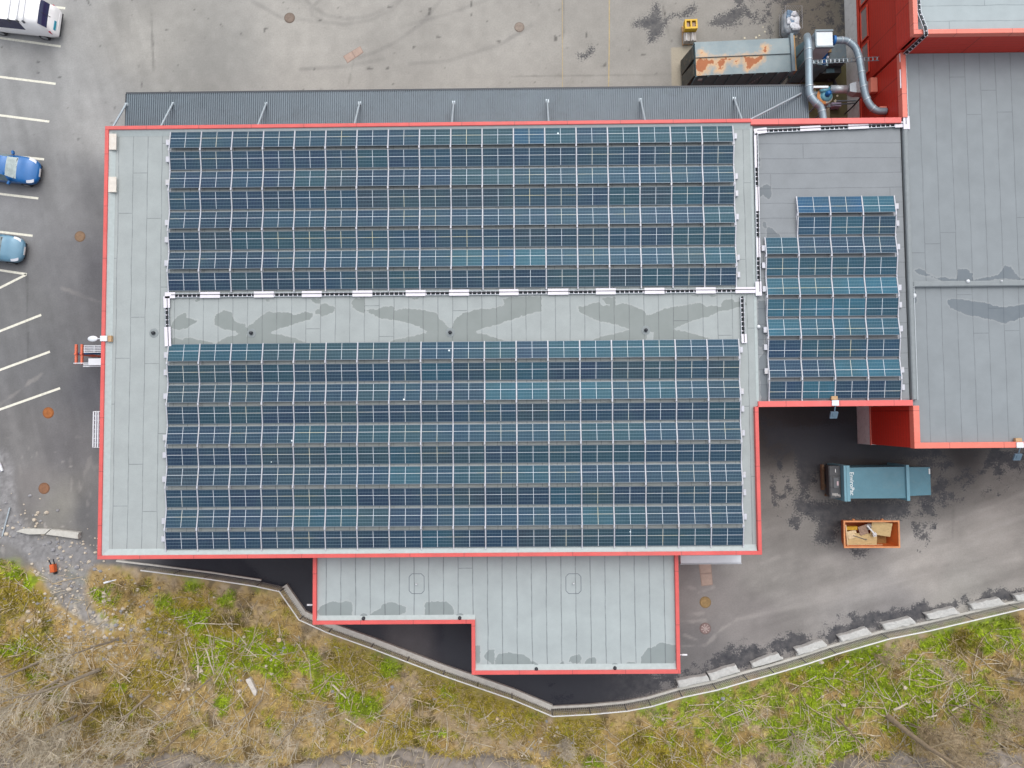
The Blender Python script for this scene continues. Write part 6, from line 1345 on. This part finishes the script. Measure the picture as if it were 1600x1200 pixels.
TREES = [(95,1060,6.5,.08,'leaning pale bare tree between the tall thick one and the west edge',31,(-.15,-.05),bark,1.2,1), (35,1150,7.,.08,'bare tree with a dense crown in the extreme south-west corner',32,(0,0),bark,1.3,2), (150,1100,6.5,.08,'bare tree with spreading whips just below the tall thick one',33,(-.1,-.08),bark,1.3,2), (270,1110,6.,.06,'slim pale bare tree among fallen leaves, middle of the south-west thicket',34,(-.1,-.1),bark,1.1,1), (320,1190,6.,.07,'bare tree rooted at the bottom edge right of the thicket',35,(0,0),bark,1.1,2), (156,1046,7.5,.13,'tallest pale bare tree, thick leaning trunk with drooping fine branches in the south-west thicket',1,(-.12,-.05),bark,1.5,1),
    (186,997,6.,.09,'slender bare tree nearest the rubble spill in the south-west thicket',2,(-.08,-.03),bark,.8,1), (60,1035,6.5,.09,'bare tree beside the green clump near the west frame edge',3,(-.05,0),bark,1.4,1),
    (235,1085,7.,.08,'straight thin bare tree standing in the mossy leaf litter, south-west',4,(-.05,-.06),bark,.9,1), (288,1142,7.5,.07,'bare tree with a dark straight trunk low in the south-west thicket',5,(-.1,-.1),bark_d,.8,1),
    (330,1060,6.,.06,'thin bare tree right of the dark moss ledge',6,(-.12,-.08),bark,.6,1), (410,1092,5.,.06,'small bare sapling below the white slab',7,(-.1,-.1),bark,.6,1), (120,1118,7.5,.09,'bare tree at the centre of the grey brush in the south-west corner',8,(-.05,-.05),bark,1.5,1),
    (20,1100,7.,.08,'bare tree at the west edge in the grey brush',9,(0,0),bark,1.4,1), (470,1122,6.,.07,'bare tree above the pale dry slope by the rock edge',10,(-.05,-.05),bark,.9,1), (200,1165,7.,.08,'bare tree rising from the bottom edge, south-west',11,(0,0),bark_d,1.4,1),
    (370,1165,6.,.06,'bare sapling at the bottom edge beside the brown moss',12,(0,0),bark,.9,1), (508,1100,3.,.03,'many-stemmed bare shrub with pale crossing stems left of the rock',13,(-.02,0),bark,.7,5), (885,1155,2.6,.03,'low bare shrub with radiating twigs on the stony patch below the fence bend',14,(0,0),bark,.8,6),
    (1386,1118,9.,.19,'thick-trunked dead tree with stubby limbs in the south-east grass',15,(.1,-.06),bark_d,.6,1), (1306,1120,7.,.075,'slim dark bare tree left of the thick trunk, south-east',16,(.02,-.02),bark_d,.5,1), (1420,1130,4.,.04,'bushy brown shrub just right of the thick trunk',17,(.1,-.05),bark_d,1.,6),
    (1515,1098,7.,.06,'leaning thin brown tree in the east brush',18,(.1,0),bark_d,.8,1), (1545,1095,7.,.05,'bare tree with several long stems at the east brush',19,(.1,.02),bark_d,.9,3), (1478,1105,6.,.05,'thin tree between the thick trunk and the east brush',20,(.06,0),bark_d,.7,2),
    (1575,1062,3.,.04,'grey shrub with long bundled stems at the east frame edge',21,(.35,.2),bark,.6,6), (1235,1145,4.,.03,'upright clump of pale whips in the bright grass near the bottom edge',22,(0,0),bark,.5,8), (1560,1150,6.,.06,'bare tree in the south-east corner',23,(0,0),bark_d,1.1,1), (1465,1160,5.,.04,'brown multi-stemmed brush by the grey rock, south-east',24,(.05,0),bark_d,1.,5), (1590,1110,6.,.06,'bare tree on the east frame edge among brown brush',25,(0,0),bark_d,1.,2), (1362,1020,2.2,.02,'dry arching shrub on the bright green strip below the fence',26,(.3,-.1),bark_d,.7,6)]
for T_ in TREES: tree(T_[0], T_[1], T_[2], T_[3], T_[4], T_[5], T_[6], T_[7], T_[8], T_[9])
def log(p0, p1, r, label, mm):
    a = Vector(PL(*p0)); b = Vector(PL(*p1)); m = MB(); pts = []
    for i in range(6): q = a.lerp(b, i/5); pts.append((q.x+random.uniform(-.04, .04), q.y+random.uniform(-.04, .04), land1(q.x, q.y)+r*1.2+.03))
    m.tube(pts, [r*1.1, r, r, r*.9, r*.85, r*.7], 8); tag(m.build('fallen_branch', mm), label, 'branch', 'fallen branches on the bank')
log((322,1013),(336,1053), .05, 'straight pale birch branch lying on green moss', twig_p); log((310,1038),(311,1057), .07, 'short pale birch log below the straight branch', twig_p); log((1395,1108),(1418,1098), .07, 'pale curved branch above the thick trunk', twig_p); log((1444,1121),(1463,1117), .06, 'short pale branch lying right of the thick trunk', twig_p); log((1485,1110),(1512,1098), .05, 'pale bent branch on bright grass, south-east', twig_p)
log((305,973),(375,975), .04, 'long thin branch lying level near the mossy hollow', twig_p); log((540,1122),(575,1144), .05, 'slanting grey branch beside the pale shrub', twig_p); log((520,1068),(541,1090), .06, 'pale forked branch in the middle of the bank', twig_p)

▶ Work to complete
Leave out the pictures and reproduce the rest of the listing exactly.

▶ Task output
The Blender Python script for this scene continues. Write part 6, from line 1345 on. This part finishes the script. Measure the picture as if it were 1600x1200 pixels.
TREES = [(95,1060,6.5,.08,'leaning pale bare tree between the tall thick one and the west edge',31,(-.15,-.05),bark,1.2,1), (35,1150,7.,.08,'bare tree with a dense crown in the extreme south-west corner',32,(0,0),bark,1.3,2), (150,1100,6.5,.08,'bare tree with spreading whips just below the tall thick one',33,(-.1,-.08),bark,1.3,2), (270,1110,6.,.06,'slim pale bare tree among fallen leaves, middle of the south-west thicket',34,(-.1,-.1),bark,1.1,1), (320,1190,6.,.07,'bare tree rooted at the bottom edge right of the thicket',35,(0,0),bark,1.1,2), (156,1046,7.5,.13,'tallest pale bare tree, thick leaning trunk with drooping fine branches in the south-west thicket',1,(-.12,-.05),bark,1.5,1),
    (186,997,6.,.09,'slender bare tree nearest the rubble spill in the south-west thicket',2,(-.08,-.03),bark,.8,1), (60,1035,6.5,.09,'bare tree beside the green clump near the west frame edge',3,(-.05,0),bark,1.4,1),
    (235,1085,7.,.08,'straight thin bare tree standing in the mossy leaf litter, south-west',4,(-.05,-.06),bark,.9,1), (288,1142,7.5,.07,'bare tree with a dark straight trunk low in the south-west thicket',5,(-.1,-.1),bark_d,.8,1),
    (330,1060,6.,.06,'thin bare tree right of the dark moss ledge',6,(-.12,-.08),bark,.6,1), (410,1092,5.,.06,'small bare sapling below the white slab',7,(-.1,-.1),bark,.6,1), (120,1118,7.5,.09,'bare tree at the centre of the grey brush in the south-west corner',8,(-.05,-.05),bark,1.5,1),
    (20,1100,7.,.08,'bare tree at the west edge in the grey brush',9,(0,0),bark,1.4,1), (470,1122,6.,.07,'bare tree above the pale dry slope by the rock edge',10,(-.05,-.05),bark,.9,1), (200,1165,7.,.08,'bare tree rising from the bottom edge, south-west',11,(0,0),bark_d,1.4,1),
    (370,1165,6.,.06,'bare sapling at the bottom edge beside the brown moss',12,(0,0),bark,.9,1), (508,1100,3.,.03,'many-stemmed bare shrub with pale crossing stems left of the rock',13,(-.02,0),bark,.7,5), (885,1155,2.6,.03,'low bare shrub with radiating twigs on the stony patch below the fence bend',14,(0,0),bark,.8,6),
    (1386,1118,9.,.19,'thick-trunked dead tree with stubby limbs in the south-east grass',15,(.1,-.06),bark_d,.6,1), (1306,1120,7.,.075,'slim dark bare tree left of the thick trunk, south-east',16,(.02,-.02),bark_d,.5,1), (1420,1130,4.,.04,'bushy brown shrub just right of the thick trunk',17,(.1,-.05),bark_d,1.,6),
    (1515,1098,7.,.06,'leaning thin brown tree in the east brush',18,(.1,0),bark_d,.8,1), (1545,1095,7.,.05,'bare tree with several long stems at the east brush',19,(.1,.02),bark_d,.9,3), (1478,1105,6.,.05,'thin tree between the thick trunk and the east brush',20,(.06,0),bark_d,.7,2),
    (1575,1062,3.,.04,'grey shrub with long bundled stems at the east frame edge',21,(.35,.2),bark,.6,6), (1235,1145,4.,.03,'upright clump of pale whips in the bright grass near the bottom edge',22,(0,0),bark,.5,8), (1560,1150,6.,.06,'bare tree in the south-east corner',23,(0,0),bark_d,1.1,1), (1465,1160,5.,.04,'brown multi-stemmed brush by the grey rock, south-east',24,(.05,0),bark_d,1.,5), (1590,1110,6.,.06,'bare tree on the east frame edge among brown brush',25,(0,0),bark_d,1.,2), (1362,1020,2.2,.02,'dry arching shrub on the bright green strip below the fence',26,(.3,-.1),bark_d,.7,6)]
for T_ in TREES: tree(T_[0], T_[1], T_[2], T_[3], T_[4], T_[5], T_[6], T_[7], T_[8], T_[9])
def log(p0, p1, r, label, mm):
    a = Vector(PL(*p0)); b = Vector(PL(*p1)); m = MB(); pts = []
    for i in range(6): q = a.lerp(b, i/5); pts.append((q.x+random.uniform(-.04, .04), q.y+random.uniform(-.04, .04), land1(q.x, q.y)+r*1.2+.03))
    m.tube(pts, [r*1.1, r, r, r*.9, r*.85, r*.7], 8); tag(m.build('fallen_branch', mm), label, 'branch', 'fallen branches on the bank')
log((322,1013),(336,1053), .05, 'straight pale birch branch lying on green moss', twig_p); log((310,1038),(311,1057), .07, 'short pale birch log below the straight branch', twig_p); log((1395,1108),(1418,1098), .07, 'pale curved branch above the thick trunk', twig_p); log((1444,1121),(1463,1117), .06, 'short pale branch lying right of the thick trunk', twig_p); log((1485,1110),(1512,1098), .05, 'pale bent branch on bright grass, south-east', twig_p)
log((305,973),(375,975), .04, 'long thin branch lying level near the mossy hollow', twig_p); log((540,1122),(575,1144), .05, 'slanting grey branch beside the pale shrub', twig_p); log((520,1068),(541,1090), .06, 'pale forked branch in the middle of the bank', twig_p)